** Data section **
________________________________________
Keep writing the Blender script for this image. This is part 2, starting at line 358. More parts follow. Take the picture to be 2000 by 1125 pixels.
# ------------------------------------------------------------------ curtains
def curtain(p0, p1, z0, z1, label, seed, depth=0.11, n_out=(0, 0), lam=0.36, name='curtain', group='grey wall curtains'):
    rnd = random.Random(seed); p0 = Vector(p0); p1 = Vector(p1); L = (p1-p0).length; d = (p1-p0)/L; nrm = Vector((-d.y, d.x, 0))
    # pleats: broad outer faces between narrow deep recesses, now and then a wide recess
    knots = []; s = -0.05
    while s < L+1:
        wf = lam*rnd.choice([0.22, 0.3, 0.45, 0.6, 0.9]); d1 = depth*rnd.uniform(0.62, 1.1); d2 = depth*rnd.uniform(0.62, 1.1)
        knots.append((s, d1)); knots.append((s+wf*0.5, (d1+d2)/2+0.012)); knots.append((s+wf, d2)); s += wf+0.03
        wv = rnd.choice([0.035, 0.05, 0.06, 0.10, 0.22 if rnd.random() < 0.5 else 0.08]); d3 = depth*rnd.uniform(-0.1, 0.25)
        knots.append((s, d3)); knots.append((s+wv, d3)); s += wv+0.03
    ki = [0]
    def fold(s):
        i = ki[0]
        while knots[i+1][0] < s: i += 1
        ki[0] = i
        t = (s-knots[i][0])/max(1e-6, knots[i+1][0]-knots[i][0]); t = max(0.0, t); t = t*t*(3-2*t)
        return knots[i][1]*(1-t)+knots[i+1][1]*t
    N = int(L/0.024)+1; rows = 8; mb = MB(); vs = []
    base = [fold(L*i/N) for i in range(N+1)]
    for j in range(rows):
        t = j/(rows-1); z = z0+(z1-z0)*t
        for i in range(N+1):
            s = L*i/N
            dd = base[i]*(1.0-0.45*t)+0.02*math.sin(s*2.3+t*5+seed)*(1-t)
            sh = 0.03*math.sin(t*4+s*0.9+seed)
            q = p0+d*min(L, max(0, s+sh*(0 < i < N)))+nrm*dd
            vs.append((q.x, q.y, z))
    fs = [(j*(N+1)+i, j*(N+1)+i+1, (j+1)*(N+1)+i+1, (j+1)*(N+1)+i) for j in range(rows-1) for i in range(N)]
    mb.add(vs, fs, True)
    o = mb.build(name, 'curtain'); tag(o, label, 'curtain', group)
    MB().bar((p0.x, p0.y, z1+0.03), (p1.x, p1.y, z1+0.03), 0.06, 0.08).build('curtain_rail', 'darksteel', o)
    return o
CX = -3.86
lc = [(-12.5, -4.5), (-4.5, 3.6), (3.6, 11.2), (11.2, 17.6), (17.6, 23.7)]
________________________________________
Reproduce the full listing above, character for character.

Keep writing the Blender script for this image. This is part 2, starting at line 358. More parts follow. Take the picture to be 2000 by 1125 pixels.
# ------------------------------------------------------------------ curtains
def curtain(p0, p1, z0, z1, label, seed, depth=0.11, n_out=(0, 0), lam=0.36, name='curtain', group='grey wall curtains'):
    rnd = random.Random(seed); p0 = Vector(p0); p1 = Vector(p1); L = (p1-p0).length; d = (p1-p0)/L; nrm = Vector((-d.y, d.x, 0))
    # pleats: broad outer faces between narrow deep recesses, now and then a wide recess
    knots = []; s = -0.05
    while s < L+1:
        wf = lam*rnd.choice([0.22, 0.3, 0.45, 0.6, 0.9]); d1 = depth*rnd.uniform(0.62, 1.1); d2 = depth*rnd.uniform(0.62, 1.1)
        knots.append((s, d1)); knots.append((s+wf*0.5, (d1+d2)/2+0.012)); knots.append((s+wf, d2)); s += wf+0.03
        wv = rnd.choice([0.035, 0.05, 0.06, 0.10, 0.22 if rnd.random() < 0.5 else 0.08]); d3 = depth*rnd.uniform(-0.1, 0.25)
        knots.append((s, d3)); knots.append((s+wv, d3)); s += wv+0.03
    ki = [0]
    def fold(s):
        i = ki[0]
        while knots[i+1][0] < s: i += 1
        ki[0] = i
        t = (s-knots[i][0])/max(1e-6, knots[i+1][0]-knots[i][0]); t = max(0.0, t); t = t*t*(3-2*t)
        return knots[i][1]*(1-t)+knots[i+1][1]*t
    N = int(L/0.024)+1; rows = 8; mb = MB(); vs = []
    base = [fold(L*i/N) for i in range(N+1)]
    for j in range(rows):
        t = j/(rows-1); z = z0+(z1-z0)*t
        for i in range(N+1):
            s = L*i/N
            dd = base[i]*(1.0-0.45*t)+0.02*math.sin(s*2.3+t*5+seed)*(1-t)
            sh = 0.03*math.sin(t*4+s*0.9+seed)
            q = p0+d*min(L, max(0, s+sh*(0 < i < N)))+nrm*dd
            vs.append((q.x, q.y, z))
    fs = [(j*(N+1)+i, j*(N+1)+i+1, (j+1)*(N+1)+i+1, (j+1)*(N+1)+i) for j in range(rows-1) for i in range(N)]
    mb.add(vs, fs, True)
    o = mb.build(name, 'curtain'); tag(o, label, 'curtain', group)
    MB().bar((p0.x, p0.y, z1+0.03), (p1.x, p1.y, z1+0.03), 0.06, 0.08).build('curtain_rail', 'darksteel', o)
    return o
CX = -3.86
lc = [(-12.5, -4.5), (-4.5, 3.6), (3.6, 11.2), (11.2, 17.6), (17.6, 23.7)]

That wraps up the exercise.